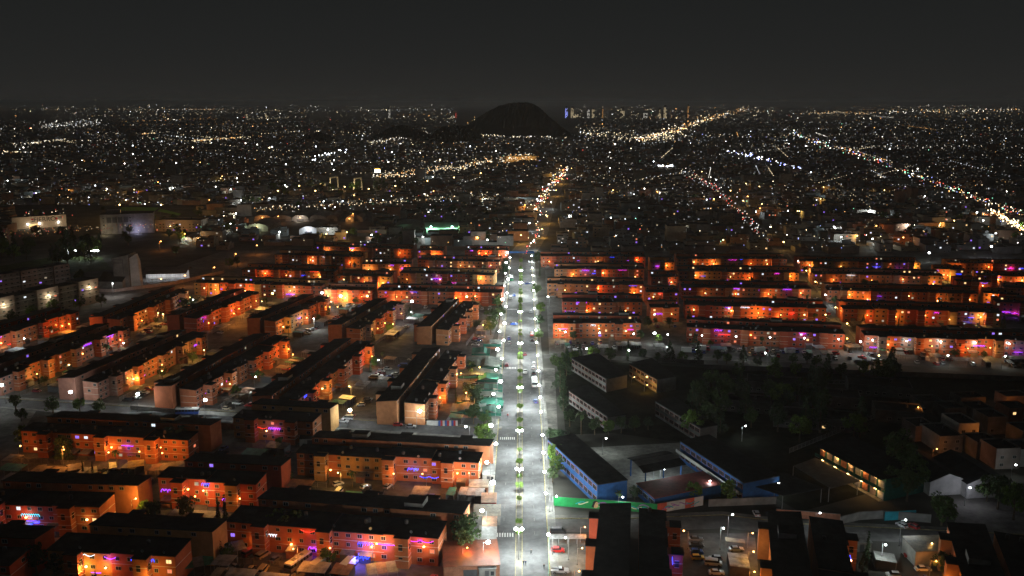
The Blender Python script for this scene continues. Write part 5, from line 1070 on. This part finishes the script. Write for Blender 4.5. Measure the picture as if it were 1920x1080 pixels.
# green lit shed with sign
a = G(796, 441); b = G(858, 440); L = (b - a).length; gs = empty('green_lit_shed', a); mb = MB(); mb.profx([(0, 0), (30, 0), (30, 8), (15, 10), (0, 7)], 0, L, M_WHITEW); ob('wall', mb, gs); mb = MB(); mb.profx([(-.4, 7.05), (15, 10.05), (30.4, 8.05), (30.4, 8.3), (15, 10.35), (-.4, 7.3)], -.4, L + .4, M_DKWALL); ob('roof', mb, gs)
ob('sign_board', MB().box(L * .42, L * .62, -.2, -.004, 3.2, 6.2, M_WHITEW), gs); text('Diola', 2.6, M_INK, gs, (L * .52, -.28, 4.6), (PI / 2, 0, 0))
for x in (.22, .85): light(gs, (L * x, -6, 8), (.35, 1, .55), 3200, .4); m = MB(); m.tube((0, 0, 0), (0, 0, 9), .15, .1, M_METAL); ob('mast', m, gs, (L * x, -6.5, 0)); ob('lamp_head', MB().ball((0, 0, 0), 1.0, .6, .7, emis('green_white', (.5, 1, .75), 16)), gs, (L * x, -6.5, 9))
tag(gs, 'shed lit bright green with a small sign', 'shed')
# gate pylons of the road bridge
for x0, x1, by, tp, lb in ((619, 630, 354, 332, 'left one of the pair of pale bridge gateway pylons'), (664, 675, 358, 334, 'right one of the pair of pale bridge gateway pylons')):
    a = G(x0, by); b = G(x1, by - 7); w_ = G(x1, by).x - a.x; hh = (by - tp) / (by - 190) * 125; r = empty('bridge_pylon', a); dy = b.y - a.y
    for xx, yy in ((0, 0), (w_ * 1.0, dy * .3)): mb = MB(); mb.tube((xx, yy, 0), (xx + (w_ * .08 if xx == 0 else -w_ * .08), yy, hh), 1.2, .9, M_CREAM, 6); ob('leg', mb, r)
    mb = MB(); mb.tube((w_ * .06, 0, hh - .6), (w_ * .94, dy * .3, hh - .6), 1.0, 1.0, M_CREAM, 6); ob('crossbeam', mb, r); light(r, (w_ * .5, -12, 3), (1, .9, .5), 5200, .5); ob('uplight', MB().ball((0, 0, 0), .6, .6, .4, E_AMBER), r, (w_ * .5, -12.5, .6)); tag(r, lb, 'bridge pylon', 'bridge gateway pylons')
bb = empty('billboard', G(708, 333)); ob('post', MB().tube((0, 0, 0), (0, 0, 9), .6, .5, M_METAL), bb); ob('panel', MB().box(-4.5, 4.5, -.4, .4, 8.5, 13.5, emis('billboard_glow', (1, .93, .75), 7)), bb); ob('crown_panel', MB().box(-4.5, 4.5, -.4, .4, 13.6, 15, emis('billboard_amber', (1, .5, .05), 3)), bb); tag(bb, 'glowing white and amber billboard by the bridge', 'billboard')
wv_ = house((948, 303), 66, 25, 11, M_CREAM, 'long amber floodlit building below the dark hill', .1, cat='building', name='building', tank=False)
for k in range(3): light(wv_, (11 + k * 22, -12, 4), (1, .55, .14), 1500, .5)
# radio mast
rm = empty('lattice_mast', G(745, 357)); mb = MB()
for sx_, sy_ in ((-1, -1), (1, -1), (1, 1), (-1, 1)): mb.tube((sx_ * 3, sy_ * 3, 0), (sx_ * .4, sy_ * .4, 22), .25, .15, M_METAL, 4)
for z in range(3, 22, 4):
    s = 3 - 2.6 * z / 22; mb.tube((-s, -s, z), (s, -s, z + 3), .12, .12, M_METAL, 4); mb.tube((s, -s, z), (-s, -s, z + 3), .12, .12, M_METAL, 4)
ob('lattice', mb, rm); tag(rm, 'thin lattice mast beyond the warehouses', 'mast')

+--

**GIVEN PROBLEM**
Return each line exactly as written. Any picture gets left out.

**ANSWER TO THE TASK**
The Blender Python script for this scene continues. Write part 5, from line 1070 on. This part finishes the script. Write for Blender 4.5. Measure the picture as if it were 1920x1080 pixels.
# green lit shed with sign
a = G(796, 441); b = G(858, 440); L = (b - a).length; gs = empty('green_lit_shed', a); mb = MB(); mb.profx([(0, 0), (30, 0), (30, 8), (15, 10), (0, 7)], 0, L, M_WHITEW); ob('wall', mb, gs); mb = MB(); mb.profx([(-.4, 7.05), (15, 10.05), (30.4, 8.05), (30.4, 8.3), (15, 10.35), (-.4, 7.3)], -.4, L + .4, M_DKWALL); ob('roof', mb, gs)
ob('sign_board', MB().box(L * .42, L * .62, -.2, -.004, 3.2, 6.2, M_WHITEW), gs); text('Diola', 2.6, M_INK, gs, (L * .52, -.28, 4.6), (PI / 2, 0, 0))
for x in (.22, .85): light(gs, (L * x, -6, 8), (.35, 1, .55), 3200, .4); m = MB(); m.tube((0, 0, 0), (0, 0, 9), .15, .1, M_METAL); ob('mast', m, gs, (L * x, -6.5, 0)); ob('lamp_head', MB().ball((0, 0, 0), 1.0, .6, .7, emis('green_white', (.5, 1, .75), 16)), gs, (L * x, -6.5, 9))
tag(gs, 'shed lit bright green with a small sign', 'shed')
# gate pylons of the road bridge
for x0, x1, by, tp, lb in ((619, 630, 354, 332, 'left one of the pair of pale bridge gateway pylons'), (664, 675, 358, 334, 'right one of the pair of pale bridge gateway pylons')):
    a = G(x0, by); b = G(x1, by - 7); w_ = G(x1, by).x - a.x; hh = (by - tp) / (by - 190) * 125; r = empty('bridge_pylon', a); dy = b.y - a.y
    for xx, yy in ((0, 0), (w_ * 1.0, dy * .3)): mb = MB(); mb.tube((xx, yy, 0), (xx + (w_ * .08 if xx == 0 else -w_ * .08), yy, hh), 1.2, .9, M_CREAM, 6); ob('leg', mb, r)
    mb = MB(); mb.tube((w_ * .06, 0, hh - .6), (w_ * .94, dy * .3, hh - .6), 1.0, 1.0, M_CREAM, 6); ob('crossbeam', mb, r); light(r, (w_ * .5, -12, 3), (1, .9, .5), 5200, .5); ob('uplight', MB().ball((0, 0, 0), .6, .6, .4, E_AMBER), r, (w_ * .5, -12.5, .6)); tag(r, lb, 'bridge pylon', 'bridge gateway pylons')
bb = empty('billboard', G(708, 333)); ob('post', MB().tube((0, 0, 0), (0, 0, 9), .6, .5, M_METAL), bb); ob('panel', MB().box(-4.5, 4.5, -.4, .4, 8.5, 13.5, emis('billboard_glow', (1, .93, .75), 7)), bb); ob('crown_panel', MB().box(-4.5, 4.5, -.4, .4, 13.6, 15, emis('billboard_amber', (1, .5, .05), 3)), bb); tag(bb, 'glowing white and amber billboard by the bridge', 'billboard')
wv_ = house((948, 303), 66, 25, 11, M_CREAM, 'long amber floodlit building below the dark hill', .1, cat='building', name='building', tank=False)
for k in range(3): light(wv_, (11 + k * 22, -12, 4), (1, .55, .14), 1500, .5)
# radio mast
rm = empty('lattice_mast', G(745, 357)); mb = MB()
for sx_, sy_ in ((-1, -1), (1, -1), (1, 1), (-1, 1)): mb.tube((sx_ * 3, sy_ * 3, 0), (sx_ * .4, sy_ * .4, 22), .25, .15, M_METAL, 4)
for z in range(3, 22, 4):
    s = 3 - 2.6 * z / 22; mb.tube((-s, -s, z), (s, -s, z + 3), .12, .12, M_METAL, 4); mb.tube((s, -s, z), (-s, -s, z + 3), .12, .12, M_METAL, 4)
ob('lattice', mb, rm); tag(rm, 'thin lattice mast beyond the warehouses', 'mast')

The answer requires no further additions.